(Data records)
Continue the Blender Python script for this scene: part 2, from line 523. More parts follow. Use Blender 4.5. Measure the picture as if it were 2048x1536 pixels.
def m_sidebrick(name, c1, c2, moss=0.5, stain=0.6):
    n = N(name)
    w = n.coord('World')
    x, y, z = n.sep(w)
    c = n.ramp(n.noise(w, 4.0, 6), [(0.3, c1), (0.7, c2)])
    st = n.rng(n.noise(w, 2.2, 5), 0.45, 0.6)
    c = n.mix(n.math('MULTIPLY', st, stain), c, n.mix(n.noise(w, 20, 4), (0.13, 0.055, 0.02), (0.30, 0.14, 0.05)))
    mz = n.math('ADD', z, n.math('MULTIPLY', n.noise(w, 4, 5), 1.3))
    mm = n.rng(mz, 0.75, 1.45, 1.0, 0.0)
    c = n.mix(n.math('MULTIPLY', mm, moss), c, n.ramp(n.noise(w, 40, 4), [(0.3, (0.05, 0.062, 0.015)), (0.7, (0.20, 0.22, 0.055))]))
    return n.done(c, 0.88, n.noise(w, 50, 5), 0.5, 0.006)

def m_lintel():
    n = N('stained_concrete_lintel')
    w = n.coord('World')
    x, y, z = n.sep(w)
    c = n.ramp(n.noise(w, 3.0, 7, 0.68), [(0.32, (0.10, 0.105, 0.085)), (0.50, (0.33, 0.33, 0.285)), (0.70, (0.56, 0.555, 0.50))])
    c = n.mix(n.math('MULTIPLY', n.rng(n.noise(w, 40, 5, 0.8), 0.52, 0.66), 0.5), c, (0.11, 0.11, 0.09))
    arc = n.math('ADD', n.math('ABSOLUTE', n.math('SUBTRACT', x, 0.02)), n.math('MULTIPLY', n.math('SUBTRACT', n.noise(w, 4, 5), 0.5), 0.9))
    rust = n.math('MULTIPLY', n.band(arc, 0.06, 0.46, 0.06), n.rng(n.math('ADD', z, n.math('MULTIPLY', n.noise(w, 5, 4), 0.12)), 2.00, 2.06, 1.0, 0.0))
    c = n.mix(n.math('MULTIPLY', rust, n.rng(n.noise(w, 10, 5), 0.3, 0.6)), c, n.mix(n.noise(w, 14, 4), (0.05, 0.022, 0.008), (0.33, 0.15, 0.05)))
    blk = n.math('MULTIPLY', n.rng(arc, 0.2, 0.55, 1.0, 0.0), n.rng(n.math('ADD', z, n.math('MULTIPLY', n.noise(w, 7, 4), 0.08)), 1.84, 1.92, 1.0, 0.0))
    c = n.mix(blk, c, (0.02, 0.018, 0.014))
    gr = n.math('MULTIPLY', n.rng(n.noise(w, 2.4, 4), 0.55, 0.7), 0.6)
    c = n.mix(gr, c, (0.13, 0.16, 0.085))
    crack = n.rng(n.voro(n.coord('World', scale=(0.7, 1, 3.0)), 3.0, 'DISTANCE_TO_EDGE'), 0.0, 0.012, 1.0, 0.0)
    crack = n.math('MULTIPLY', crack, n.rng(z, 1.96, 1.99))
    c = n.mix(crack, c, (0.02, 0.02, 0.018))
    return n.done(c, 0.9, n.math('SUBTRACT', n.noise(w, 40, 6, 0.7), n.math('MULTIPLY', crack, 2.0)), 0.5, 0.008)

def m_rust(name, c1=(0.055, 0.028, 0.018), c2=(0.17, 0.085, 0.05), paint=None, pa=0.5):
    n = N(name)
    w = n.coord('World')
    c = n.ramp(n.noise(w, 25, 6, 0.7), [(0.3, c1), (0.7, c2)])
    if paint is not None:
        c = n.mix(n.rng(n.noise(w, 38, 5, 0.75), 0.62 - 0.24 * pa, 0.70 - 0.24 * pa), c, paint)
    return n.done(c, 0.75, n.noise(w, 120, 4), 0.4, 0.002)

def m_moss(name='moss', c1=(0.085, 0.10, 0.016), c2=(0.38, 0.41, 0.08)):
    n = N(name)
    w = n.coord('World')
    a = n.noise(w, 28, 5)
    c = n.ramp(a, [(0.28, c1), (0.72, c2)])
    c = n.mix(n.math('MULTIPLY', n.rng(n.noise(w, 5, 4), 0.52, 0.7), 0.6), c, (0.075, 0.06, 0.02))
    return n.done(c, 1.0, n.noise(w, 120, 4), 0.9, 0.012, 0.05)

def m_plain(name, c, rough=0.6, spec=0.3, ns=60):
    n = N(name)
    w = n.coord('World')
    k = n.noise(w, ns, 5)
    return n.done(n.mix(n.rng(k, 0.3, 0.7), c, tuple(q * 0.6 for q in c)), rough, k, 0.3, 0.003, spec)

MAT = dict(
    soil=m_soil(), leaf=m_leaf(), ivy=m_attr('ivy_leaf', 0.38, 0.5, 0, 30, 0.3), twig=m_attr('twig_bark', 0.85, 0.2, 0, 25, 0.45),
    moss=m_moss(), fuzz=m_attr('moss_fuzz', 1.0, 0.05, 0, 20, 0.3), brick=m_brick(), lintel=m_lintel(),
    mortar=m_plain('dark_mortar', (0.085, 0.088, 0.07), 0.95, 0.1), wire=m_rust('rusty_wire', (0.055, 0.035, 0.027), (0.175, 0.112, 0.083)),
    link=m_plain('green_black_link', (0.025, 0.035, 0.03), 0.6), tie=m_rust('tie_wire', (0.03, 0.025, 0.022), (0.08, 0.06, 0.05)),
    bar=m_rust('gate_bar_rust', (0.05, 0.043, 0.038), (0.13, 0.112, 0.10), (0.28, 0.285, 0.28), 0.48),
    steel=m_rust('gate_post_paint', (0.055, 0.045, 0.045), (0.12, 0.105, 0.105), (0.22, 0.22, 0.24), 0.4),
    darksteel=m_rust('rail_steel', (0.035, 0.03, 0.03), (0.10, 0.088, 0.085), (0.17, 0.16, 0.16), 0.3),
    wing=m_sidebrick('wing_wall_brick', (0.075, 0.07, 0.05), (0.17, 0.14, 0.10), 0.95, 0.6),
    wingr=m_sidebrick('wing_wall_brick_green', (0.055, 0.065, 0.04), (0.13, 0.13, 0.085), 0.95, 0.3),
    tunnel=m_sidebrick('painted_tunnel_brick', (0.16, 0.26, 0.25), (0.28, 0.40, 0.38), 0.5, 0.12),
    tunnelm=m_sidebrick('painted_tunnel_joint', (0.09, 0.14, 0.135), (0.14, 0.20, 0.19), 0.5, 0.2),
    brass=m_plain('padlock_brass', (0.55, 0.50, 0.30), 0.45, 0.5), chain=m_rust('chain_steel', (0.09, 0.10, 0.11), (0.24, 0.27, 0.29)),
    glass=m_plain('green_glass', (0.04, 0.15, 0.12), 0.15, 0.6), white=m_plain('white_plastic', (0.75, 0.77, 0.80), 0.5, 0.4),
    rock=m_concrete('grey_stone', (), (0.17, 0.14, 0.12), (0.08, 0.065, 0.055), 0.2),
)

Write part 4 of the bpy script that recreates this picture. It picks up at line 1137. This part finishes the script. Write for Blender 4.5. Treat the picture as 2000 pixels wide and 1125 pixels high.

EXERCISE PROMPT - Each entry must be reproduced verbatim.

ANSWER TO THIS EXERCISE -
Continue the Blender Python script for this scene: part 2, from line 523. More parts follow. Use Blender 4.5. Measure the picture as if it were 2048x1536 pixels.
def m_sidebrick(name, c1, c2, moss=0.5, stain=0.6):
    n = N(name)
    w = n.coord('World')
    x, y, z = n.sep(w)
    c = n.ramp(n.noise(w, 4.0, 6), [(0.3, c1), (0.7, c2)])
    st = n.rng(n.noise(w, 2.2, 5), 0.45, 0.6)
    c = n.mix(n.math('MULTIPLY', st, stain), c, n.mix(n.noise(w, 20, 4), (0.13, 0.055, 0.02), (0.30, 0.14, 0.05)))
    mz = n.math('ADD', z, n.math('MULTIPLY', n.noise(w, 4, 5), 1.3))
    mm = n.rng(mz, 0.75, 1.45, 1.0, 0.0)
    c = n.mix(n.math('MULTIPLY', mm, moss), c, n.ramp(n.noise(w, 40, 4), [(0.3, (0.05, 0.062, 0.015)), (0.7, (0.20, 0.22, 0.055))]))
    return n.done(c, 0.88, n.noise(w, 50, 5), 0.5, 0.006)

def m_lintel():
    n = N('stained_concrete_lintel')
    w = n.coord('World')
    x, y, z = n.sep(w)
    c = n.ramp(n.noise(w, 3.0, 7, 0.68), [(0.32, (0.10, 0.105, 0.085)), (0.50, (0.33, 0.33, 0.285)), (0.70, (0.56, 0.555, 0.50))])
    c = n.mix(n.math('MULTIPLY', n.rng(n.noise(w, 40, 5, 0.8), 0.52, 0.66), 0.5), c, (0.11, 0.11, 0.09))
    arc = n.math('ADD', n.math('ABSOLUTE', n.math('SUBTRACT', x, 0.02)), n.math('MULTIPLY', n.math('SUBTRACT', n.noise(w, 4, 5), 0.5), 0.9))
    rust = n.math('MULTIPLY', n.band(arc, 0.06, 0.46, 0.06), n.rng(n.math('ADD', z, n.math('MULTIPLY', n.noise(w, 5, 4), 0.12)), 2.00, 2.06, 1.0, 0.0))
    c = n.mix(n.math('MULTIPLY', rust, n.rng(n.noise(w, 10, 5), 0.3, 0.6)), c, n.mix(n.noise(w, 14, 4), (0.05, 0.022, 0.008), (0.33, 0.15, 0.05)))
    blk = n.math('MULTIPLY', n.rng(arc, 0.2, 0.55, 1.0, 0.0), n.rng(n.math('ADD', z, n.math('MULTIPLY', n.noise(w, 7, 4), 0.08)), 1.84, 1.92, 1.0, 0.0))
    c = n.mix(blk, c, (0.02, 0.018, 0.014))
    gr = n.math('MULTIPLY', n.rng(n.noise(w, 2.4, 4), 0.55, 0.7), 0.6)
    c = n.mix(gr, c, (0.13, 0.16, 0.085))
    crack = n.rng(n.voro(n.coord('World', scale=(0.7, 1, 3.0)), 3.0, 'DISTANCE_TO_EDGE'), 0.0, 0.012, 1.0, 0.0)
    crack = n.math('MULTIPLY', crack, n.rng(z, 1.96, 1.99))
    c = n.mix(crack, c, (0.02, 0.02, 0.018))
    return n.done(c, 0.9, n.math('SUBTRACT', n.noise(w, 40, 6, 0.7), n.math('MULTIPLY', crack, 2.0)), 0.5, 0.008)

def m_rust(name, c1=(0.055, 0.028, 0.018), c2=(0.17, 0.085, 0.05), paint=None, pa=0.5):
    n = N(name)
    w = n.coord('World')
    c = n.ramp(n.noise(w, 25, 6, 0.7), [(0.3, c1), (0.7, c2)])
    if paint is not None:
        c = n.mix(n.rng(n.noise(w, 38, 5, 0.75), 0.62 - 0.24 * pa, 0.70 - 0.24 * pa), c, paint)
    return n.done(c, 0.75, n.noise(w, 120, 4), 0.4, 0.002)

def m_moss(name='moss', c1=(0.085, 0.10, 0.016), c2=(0.38, 0.41, 0.08)):
    n = N(name)
    w = n.coord('World')
    a = n.noise(w, 28, 5)
    c = n.ramp(a, [(0.28, c1), (0.72, c2)])
    c = n.mix(n.math('MULTIPLY', n.rng(n.noise(w, 5, 4), 0.52, 0.7), 0.6), c, (0.075, 0.06, 0.02))
    return n.done(c, 1.0, n.noise(w, 120, 4), 0.9, 0.012, 0.05)

def m_plain(name, c, rough=0.6, spec=0.3, ns=60):
    n = N(name)
    w = n.coord('World')
    k = n.noise(w, ns, 5)
    return n.done(n.mix(n.rng(k, 0.3, 0.7), c, tuple(q * 0.6 for q in c)), rough, k, 0.3, 0.003, spec)

MAT = dict(
    soil=m_soil(), leaf=m_leaf(), ivy=m_attr('ivy_leaf', 0.38, 0.5, 0, 30, 0.3), twig=m_attr('twig_bark', 0.85, 0.2, 0, 25, 0.45),
    moss=m_moss(), fuzz=m_attr('moss_fuzz', 1.0, 0.05, 0, 20, 0.3), brick=m_brick(), lintel=m_lintel(),
    mortar=m_plain('dark_mortar', (0.085, 0.088, 0.07), 0.95, 0.1), wire=m_rust('rusty_wire', (0.055, 0.035, 0.027), (0.175, 0.112, 0.083)),
    link=m_plain('green_black_link', (0.025, 0.035, 0.03), 0.6), tie=m_rust('tie_wire', (0.03, 0.025, 0.022), (0.08, 0.06, 0.05)),
    bar=m_rust('gate_bar_rust', (0.05, 0.043, 0.038), (0.13, 0.112, 0.10), (0.28, 0.285, 0.28), 0.48),
    steel=m_rust('gate_post_paint', (0.055, 0.045, 0.045), (0.12, 0.105, 0.105), (0.22, 0.22, 0.24), 0.4),
    darksteel=m_rust('rail_steel', (0.035, 0.03, 0.03), (0.10, 0.088, 0.085), (0.17, 0.16, 0.16), 0.3),
    wing=m_sidebrick('wing_wall_brick', (0.075, 0.07, 0.05), (0.17, 0.14, 0.10), 0.95, 0.6),
    wingr=m_sidebrick('wing_wall_brick_green', (0.055, 0.065, 0.04), (0.13, 0.13, 0.085), 0.95, 0.3),
    tunnel=m_sidebrick('painted_tunnel_brick', (0.16, 0.26, 0.25), (0.28, 0.40, 0.38), 0.5, 0.12),
    tunnelm=m_sidebrick('painted_tunnel_joint', (0.09, 0.14, 0.135), (0.14, 0.20, 0.19), 0.5, 0.2),
    brass=m_plain('padlock_brass', (0.55, 0.50, 0.30), 0.45, 0.5), chain=m_rust('chain_steel', (0.09, 0.10, 0.11), (0.24, 0.27, 0.29)),
    glass=m_plain('green_glass', (0.04, 0.15, 0.12), 0.15, 0.6), white=m_plain('white_plastic', (0.75, 0.77, 0.80), 0.5, 0.4),
    rock=m_concrete('grey_stone', (), (0.17, 0.14, 0.12), (0.08, 0.065, 0.055), 0.2),
)

Write part 4 of the bpy script that recreates this picture. It picks up at line 1137. This part finishes the script. Write for Blender 4.5. Treat the picture as 2000 pixels wide and 1125 pixels high.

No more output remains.